In a democratic society there is no greater or more powerful argument for a position than that it is the majority view. Majority positions are not just descriptive of a particular group, but go even further by implementing that position in a concrete way. In this way, we might say that the majority has the ability to make something true. If the majority decides that X ought to be the case then, on the level of that society’s accepted norms, it becomes the case. This has frightening as well as beneficial consequences, and it is at the heart of not only the western political process but also the western worldview. Consensus is King.
However:
As just about anyone who has taken an introductory course on logic knows (or ought to know) this type of reasoning completely invalidates the argument into which it is injected. It is broadly known as the “Bandwagon Fallacy.” It is a fallacy for obvious reasons. It is obviously the case that reality cannot be determined simply on the basis of a popular vote. History is filled with examples.
Nevertheless:
I find that this democratic way of thinking is pervasive in many areas of our western world. In the past I have written about the false notion of “progress” or “the wrong side of history” that I think is, in large part, driven by this sort of thinking. Contemporary debates furnish plenty of examples. But it is also present at the level of so-called impartial science. “New Atheism”‘s attack on religion falls very heavily into this category. Another area I constantly encounter this is in my own field of biblical studies. I will give one extended example.

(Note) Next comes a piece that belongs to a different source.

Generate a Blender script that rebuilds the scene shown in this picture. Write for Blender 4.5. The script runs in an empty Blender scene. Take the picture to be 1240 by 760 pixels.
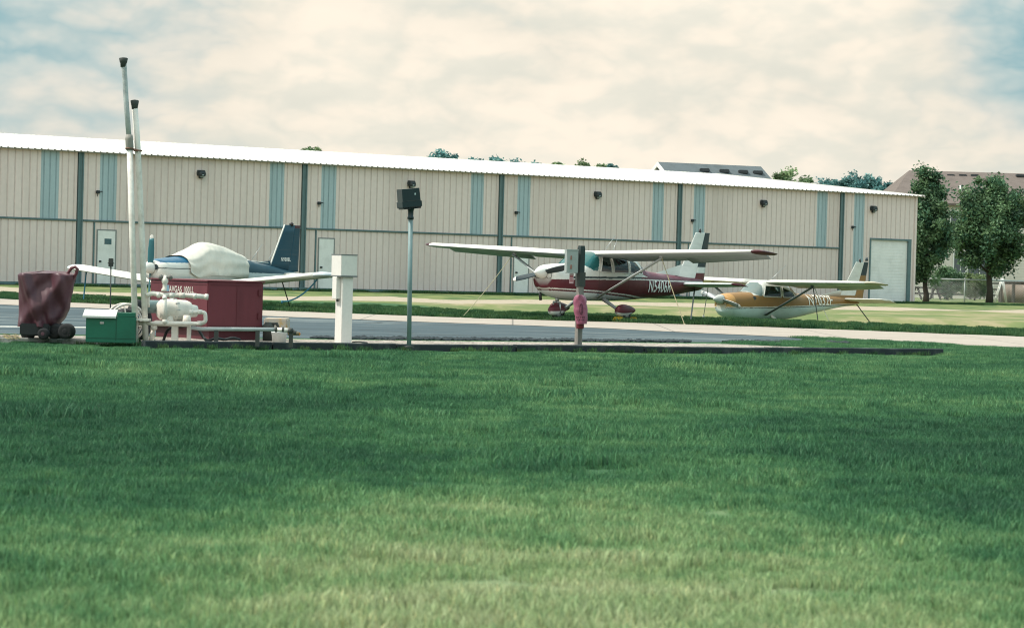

I have recently been reading John J. Collins’ Beyond the Qumran Community, a book discussing the Dead Sea Scrolls (DSS). This book was recently recommended at a meeting of the Society of Biblical Literature, arguably the most prestigious society for biblical studies, as the new standard work on the background of the DSS. This is not a popular level study, and Collins is a world-renowned scholar with hundreds of published works.
Here is my example: When it comes to dating the ministry of the “Teacher of Righteousness” clues have been sought from a passage is the Damascus Document (CD) in which this movement is said to have arisen 390 years after the destruction of Jerusalem by Nebuchadnezzar. Collins’ response to this methodology is that this passage cannot be used this way because “all scholars acknowledge the number is symbolic, derived from Ezekiel 4.5.” (pg. 92). This is a remarkable claim! It is interesting to find it in a work of this prestige for several reasons:
First, Collins gives no substantiation for this claim. There is no footnote following the quoted sentence giving us bibliographic data confirming that his “all” is truly all. If it is meant to be merely descriptive of an actual survey of scholarship then it would have some value, but it isn’t and so it doesn’t.
Second, because it is not descriptive, and for other contextual reasons, it is clear that Collins intends this sweeping statement to be taken as a foundational piece of evidence. This is highly problematic because it not only invalidates his argument, but also because it could very easily be found to be false. All a critic has to do is find one, single scholar who does not think that 390 years in CD or Ezekiel is symbolic. (Collins own footnotes betray him when he cites works disputing his very claim. Are they scholars or not, based on his initial statement?)
Third, as Collins’ continues it is clear that he has no other evidence to offer. He even admits “we do not know how the author understood the chronology of the Second Temple period.” But if this is so then how do we know that it is meant to be symbolic?! The answer is simple: all scholars tell us that this is so.
This kind of statement is a major problem, not only in Collins’ work, but in “scholarship” as a whole. (Bear in mind, the problem here is not Collin’s claim (390 is symbolic) but the method by which he argues for that conclusion (390 is symbolic because all agree that it is so)) The consensus is put to work in a very problematic way. If these statements were meant to be taken as purely and merely descriptive statements of fact then we might have something to learn. It might be useful to know that a certain position is widely or universally held by qualified individuals. But that has nothing to do with whether or not such a position is actually true. The two uses should never be confused, but they almost always are. It seems that more often than not these statements function basically as intellectual bullies. What is implicit in statements like this is: If all scholars say X, and you say something else, then that just proves that you aren’t a scholar. I experienced exactly this type of reasoning, and in quite explicit terms, at a serious academic conference I recently attended. In multiple conversations and presentations it was made quite clear that dissent from the majority didn’t just put you in a minority position, but led to expulsion from “the guild”.
It seems to me that statements like these are really just giving us information about what the author thinks a scholar is, not what is actually the case in existing literature or the text under discussion. The bully is meant to show opponents to the door.
Consensus might be King in the political system many of us find ourselves within, but kings can’t dictate truth. Majority opinion cannot be cited as evidence, and it doesn’t have any bearing on whether or not an argument is true. My perhaps tedious example will probably be interesting only to academics working in biblical studies, but if I can convince even one of you to stop trying to play the bully then I am content. Whatever merits the democratic system has as a political method of ordering society, it cannot be and should never become our method of determining truth.